Problem description – Don't include pictures. Quote the lines below from the first through the line that contains "W, D = .3074, .4169".

Material for this task –
+++++
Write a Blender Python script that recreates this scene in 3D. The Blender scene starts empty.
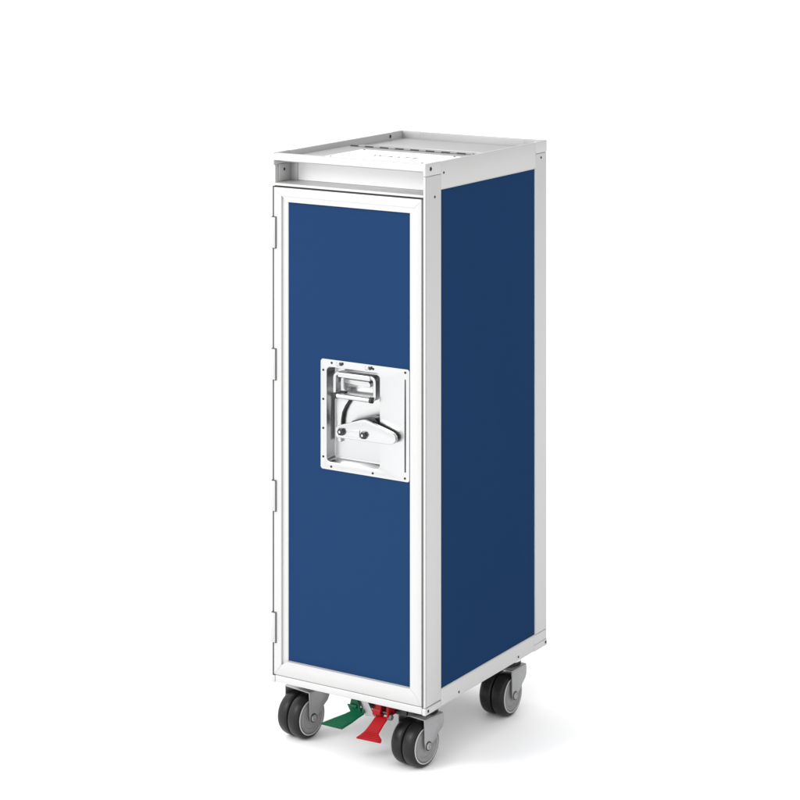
import bpy, bmesh, math
from mathutils import Vector, Matrix
S = bpy.context.scene
COL = S.collection
W, D = .3074, .4169

# ------------------------------------------------------------- materials
def mat(name, color, metal=0, rough=.5, noise=0, nscale=60, bump=0, bscale=400, stretch=None, spec=.5, rvar=0, k=.66):
    color = tuple(c*k for c in color)
    m = bpy.data.materials.new(name); m.use_nodes = True
    nt = m.node_tree; b = nt.nodes['Principled BSDF']
    b.inputs['Base Color'].default_value = (*color, 1)
    b.inputs['Metallic'].default_value = metal
    b.inputs['Roughness'].default_value = rough
    b.inputs['Specular IOR Level'].default_value = spec
    tc = nt.nodes.new('ShaderNodeTexCoord'); mp = nt.nodes.new('ShaderNodeMapping')
    nt.links.new(tc.outputs['Object'], mp.inputs['Vector'])
    if stretch: mp.inputs['Scale'].default_value = stretch
    if noise or rvar:
        n = nt.nodes.new('ShaderNodeTexNoise'); n.inputs['Scale'].default_value = nscale
        n.inputs['Detail'].default_value = 5
        nt.links.new(mp.outputs['Vector'], n.inputs['Vector'])
        if noise:
            r = nt.nodes.new('ShaderNodeValToRGB')
            lo = [c*(1-noise) for c in color]; hi = [min(1, c*(1+noise)) for c in color]
            r.color_ramp.elements[0].color = (*lo, 1); r.color_ramp.elements[1].color = (*hi, 1)
            r.color_ramp.elements[0].position = .3; r.color_ramp.elements[1].position = .7
            nt.links.new(n.outputs['Fac'], r.inputs['Fac']); nt.links.new(r.outputs['Color'], b.inputs['Base Color'])
        if rvar:
            mr = nt.nodes.new('ShaderNodeMapRange')
            mr.inputs['To Min'].default_value = rough-rvar; mr.inputs['To Max'].default_value = rough+rvar
            nt.links.new(n.outputs['Fac'], mr.inputs['Value']); nt.links.new(mr.outputs['Result'], b.inputs['Roughness'])
    if bump:
        n2 = nt.nodes.new('ShaderNodeTexNoise'); n2.inputs['Scale'].default_value = bscale; n2.inputs['Detail'].default_value = 3
        nt.links.new(mp.outputs['Vector'], n2.inputs['Vector'])
        bp = nt.nodes.new('ShaderNodeBump'); bp.inputs['Strength'].default_value = bump; bp.inputs['Distance'].default_value = .001
        nt.links.new(n2.outputs['Fac'], bp.inputs['Height']); nt.links.new(bp.outputs['Normal'], b.inputs['Normal'])
    return m
M = dict(
    alu=mat('anodised_aluminium', (.72, .72, .715), .3, .42, .008, 12, .03, 300, rvar=.04),
    deck=mat('brushed_aluminium', (.54, .54, .54), .6, .35, .02, 20, .05, 300, (1, 8, 8), rvar=.06),
    blue=mat('blue_laminate', (.0186, .0540, .143), 0, .5, .012, 5, .015, 900, spec=.0, rvar=.02),
    steel=mat('polished_steel', (.755, .76, .765), 1, .25, 0, 40, .006, 200, (1, 1, 6), rvar=.03),
    dsteel=mat('dark_steel', (.07, .072, .075), 1, .3, .1, 90),
    zinc=mat('zinc_plated_steel', (.50, .50, .505), .85, .36, .06, 70, .1, 600, rvar=.06),
    chrome=mat('chrome', (.85, .85, .86), 1, .12),
    rubber=mat('grey_black_rubber', (.013, .013, .014), 0, .37, .12, 90, .06, 900, spec=.24, rvar=.06),
    hub=mat('grey_wheel_plastic', (.29, .29, .295), 0, .42, .05, 90, .06, 600),
    hubring=mat('light_grey_wheel_ring', (.62, .62, .63), .2, .35),
    gasket=mat('dark_grey_gasket_and_shadow', (.07, .075, .08), 0, .6),
    dull=mat('dull_aluminium', (.48, .48, .48), .4, .45, .02, 14, .03, 300, rvar=.05),
    nut=mat('dull_steel', (.2, .2, .2), .5, .6),
    black=mat('slit_shade_black', (.012, .012, .014), 0, .6),
    green=mat('green_paint', (.002, .105, .045), 0, .35, .06, 80, .04, 500, spec=.2, rvar=.08),
    red=mat('red_paint', (.40, .002, .008), 0, .35, .06, 80, .04, 500, spec=.2, rvar=.08),
    label=mat('white_placard', (.82, .82, .82), 0, .4, k=1),
    bright=mat('brightened_aluminium', (.80, .80, .80), .2, .4, .01, 12, k=1),  # base colour raised to brighten the shadowed slot back and the swivel ring
    ink=mat('grey_ink', (.25, .25, .25), 0, .6),
    floor=mat('white_studio_floor', (.885, .885, .885), 0, .55, .004, 3, spec=.3, k=1),
)

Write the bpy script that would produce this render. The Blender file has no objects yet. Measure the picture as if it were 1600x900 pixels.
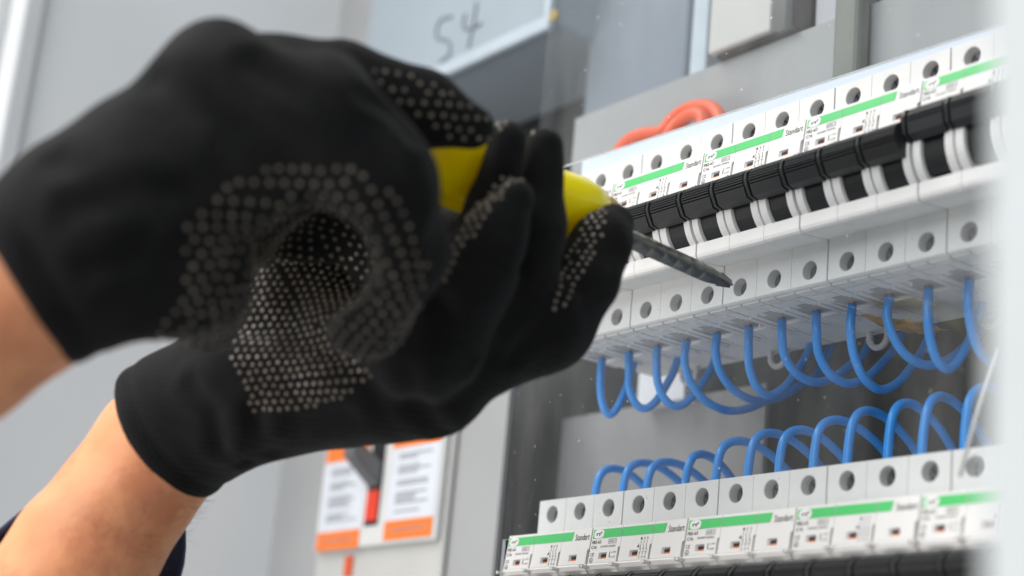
+++++
Correct result –
Write a Blender Python script that recreates this scene in 3D. The Blender scene starts empty.
import bpy, bmesh, math
from mathutils import Vector, Matrix
S = bpy.context.scene
COL = S.collection
W, D = .3074, .4169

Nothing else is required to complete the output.